D’un point de vue gastronomique, tout en servant d’ambassadeurs, ces chefs, baignés dans l’art culinaire français, s’adaptent aux produits locaux, et réinventent une gastronomie mondialisée. Pour réussir, il faut innover. Certains s’imaginent, parce qu’ils sont français, qu’il leur sera simple de percer à l’étranger. Or si l’art culinaire hexagonal a bonne presse, nombre de restaurants français mettent la clé sous la porte. Ils ne réussissent pas à s’adapter aux goûts de la clientèle locale tout en conservant leur french touch (n’est pas Daniel Boulud qui veut !). En clair, ils ne sont pas à la hauteur des attentes des clients en matière de gastronomie française.
Être français, formé en France, crée de bonnes opportunités, mais représente une pression supplémentaire. « Le modèle de la haute cuisine gastronomique n’est ni en recul ni en crise. Mais ce segment de niche sur lequel s’est développée la restauration française approche ou atteint le seuil de la saturation dans les pays où elle est déjà largement implantée : Amérique du Nord, Europe, Japon », pouvait-on lire dans une enquête publiée en 2003 sur le site LSA. Cela est d’autant plus vrai aujourd’hui que les talents français sont largement concurrencés par des chefs étrangers imaginatifs et aux grandes capacités techniques.
Par ailleurs, si l’étranger exerce une attraction sur les jeunes chefs français, la France et sa gastronomie attirent de nombreux jeunes chefs étrangers. Le meilleur exemple est sans nul doute Kei Kobayashi. Ce virtuose de 42 ans est devenu en 2020 le premier Japonais à décrocher les 3 étoiles Michelin dans l’Hexagone. Avec sa chevelure blonde, il est la coqueluche des médias. Le Restaurant Kei, ouvert il y a 9 ans rue Coq-Héron, près du Louvre, est aujourd’hui une référence dans la capitale.

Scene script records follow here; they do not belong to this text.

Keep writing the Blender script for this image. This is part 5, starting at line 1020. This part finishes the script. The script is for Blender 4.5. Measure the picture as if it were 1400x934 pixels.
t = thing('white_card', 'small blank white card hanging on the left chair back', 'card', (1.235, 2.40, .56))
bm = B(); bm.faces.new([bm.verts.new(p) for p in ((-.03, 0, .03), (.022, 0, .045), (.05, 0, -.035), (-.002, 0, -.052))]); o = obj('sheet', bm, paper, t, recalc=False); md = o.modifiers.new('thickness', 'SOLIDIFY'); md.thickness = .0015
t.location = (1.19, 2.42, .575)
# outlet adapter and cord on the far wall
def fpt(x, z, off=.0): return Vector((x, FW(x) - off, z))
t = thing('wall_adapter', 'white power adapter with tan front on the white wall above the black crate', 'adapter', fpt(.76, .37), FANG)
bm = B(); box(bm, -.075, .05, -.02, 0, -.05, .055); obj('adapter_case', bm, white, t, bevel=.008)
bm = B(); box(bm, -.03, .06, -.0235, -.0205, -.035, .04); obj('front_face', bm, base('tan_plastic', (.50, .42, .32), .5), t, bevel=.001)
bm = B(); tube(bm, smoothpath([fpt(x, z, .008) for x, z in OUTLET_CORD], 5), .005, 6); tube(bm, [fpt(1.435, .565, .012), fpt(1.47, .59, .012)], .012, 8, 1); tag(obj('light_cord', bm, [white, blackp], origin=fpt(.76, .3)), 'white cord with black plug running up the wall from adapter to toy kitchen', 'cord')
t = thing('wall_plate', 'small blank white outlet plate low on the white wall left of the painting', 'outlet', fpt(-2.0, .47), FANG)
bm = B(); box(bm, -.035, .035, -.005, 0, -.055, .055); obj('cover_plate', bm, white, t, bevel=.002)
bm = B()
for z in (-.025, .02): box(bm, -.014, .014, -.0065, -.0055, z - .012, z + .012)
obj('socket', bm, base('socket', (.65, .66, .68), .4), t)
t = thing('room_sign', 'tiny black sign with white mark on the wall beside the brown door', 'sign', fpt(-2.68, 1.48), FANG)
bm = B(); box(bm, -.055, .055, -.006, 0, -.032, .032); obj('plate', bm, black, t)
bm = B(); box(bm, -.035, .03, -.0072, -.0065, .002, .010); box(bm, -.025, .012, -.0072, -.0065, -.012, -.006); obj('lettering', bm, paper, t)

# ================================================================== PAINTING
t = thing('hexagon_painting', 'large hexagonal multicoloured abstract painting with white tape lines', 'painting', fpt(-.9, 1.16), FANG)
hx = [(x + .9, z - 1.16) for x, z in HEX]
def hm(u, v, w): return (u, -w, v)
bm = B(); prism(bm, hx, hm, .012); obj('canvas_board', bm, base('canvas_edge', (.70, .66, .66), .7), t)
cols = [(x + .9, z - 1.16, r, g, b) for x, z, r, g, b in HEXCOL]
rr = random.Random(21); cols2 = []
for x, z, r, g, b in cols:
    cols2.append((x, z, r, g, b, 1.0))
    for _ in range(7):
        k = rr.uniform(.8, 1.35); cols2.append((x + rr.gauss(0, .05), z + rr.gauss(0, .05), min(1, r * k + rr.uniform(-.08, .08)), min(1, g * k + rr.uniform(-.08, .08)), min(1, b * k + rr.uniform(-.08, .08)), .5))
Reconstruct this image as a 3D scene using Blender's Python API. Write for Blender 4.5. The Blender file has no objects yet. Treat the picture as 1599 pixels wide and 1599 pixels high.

Dans le domaine ultra concurrentiel de la haute cuisine, la médiatisation est nécessaire. La venue de chefs étoilés de renom sur des programmes télévisés tels que « Top Chef » en témoigne. Et pour les jeunes, y participer et gagner peut être un tremplin. Depuis le lancement de l’émission sur la chaîne M6, 16 candidats ont obtenu une ou plusieurs étoiles Michelin.
Aujourd’hui, les réseaux sociaux, vecteurs d’influence, sont primordiaux. Pour les jeunes, nourris aux comptes Instagram des chefs stars et aux concours TV, la réussite passe par la médiatisation et la mise en valeur de leurs créations. En ce sens, la photographie culinaire a le vent en poupe. Cela ne veut pas pour autant dire que l’image prime sur le goût, car c’est dans l’assiette que se forgent les renommées des chefs… en France comme à l’étranger.